In regard to appellant’s second complaint, “[i]t is settled law that neither the trial judge nor the prosecution may comment on the defendant’s failure to testify, and that any such comment violates the Fifth Amendment privilege against self-incrimination.” Cruz v. State, 225 S.W.3d 546, 548 (Tex. Crim. App. 2007). A statement constitutes a comment on a defendant’s failure to testify if “the language used was manifestly intended or was of such a character that the jury would necessarily and naturally take it as a comment on the defendant’s failure to testify.” Busby v. State, 253 S.W.3d 661, 666 (Tex. Crim. App. 2008). Any challenged argument should be looked at in its full context based on what it would necessarily and naturally mean to a jury. Cruz, 225 S.W.3d at 549.
In reviewing the full record, it is clear that the prosecutor’s comment, made in the State’s rebuttal argument, that he knew that some of the jurors had “not learn[ed] about sexual assault this week from the defendant,” addressed a previous comment made by another prosecutor, in the State’s opening argument, that the jurors had not been familiar with the offense of aggravated sexual assault before the trial. Specifically, the first prosecutor, in the State’s opening argument, stated,
. . . .Monday the 12 of you walked into this courtroom when we started picking this jury, and, hopefully, for many of you, you probably didn’t have a picture of what child sexual abuse is. . . .

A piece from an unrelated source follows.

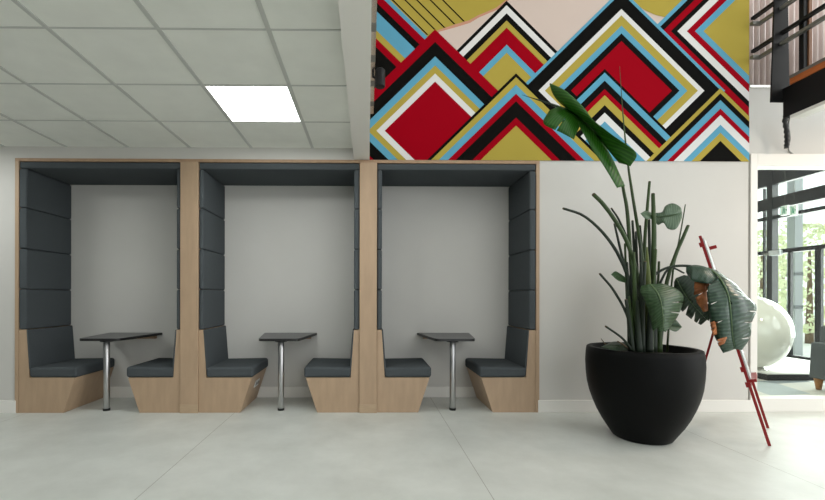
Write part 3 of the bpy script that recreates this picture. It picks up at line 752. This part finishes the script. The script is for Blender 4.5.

But, quite honestly, the 12 of you didn’t have a true picture of what child sexual abuse was. Although you may not have thought it was the creepy man in the trench coat luring kids into the van, you probably didn’t have a true picture. I hope for your sake that you did not.
The second prosecutor, in the State’s rebuttal argument, made the challenged comments as a follow-up and to correct the first prosecutor’s prior comment suggesting that all of the jurors had been unfamiliar with the criminal offense of sexual assault prior to their experience as jurors. Accordingly, we hold that the State did not improperly comment on the defendant’s failure to testify.
We overrule appellant’s second issue.
Conclusion
We affirm the judgments of the trial court.
Terry Jennings
Justice
Panel consists of Justices Jennings, Higley, and Sharp.
Do not publish. See Tex. R. App. P. 47.2(b).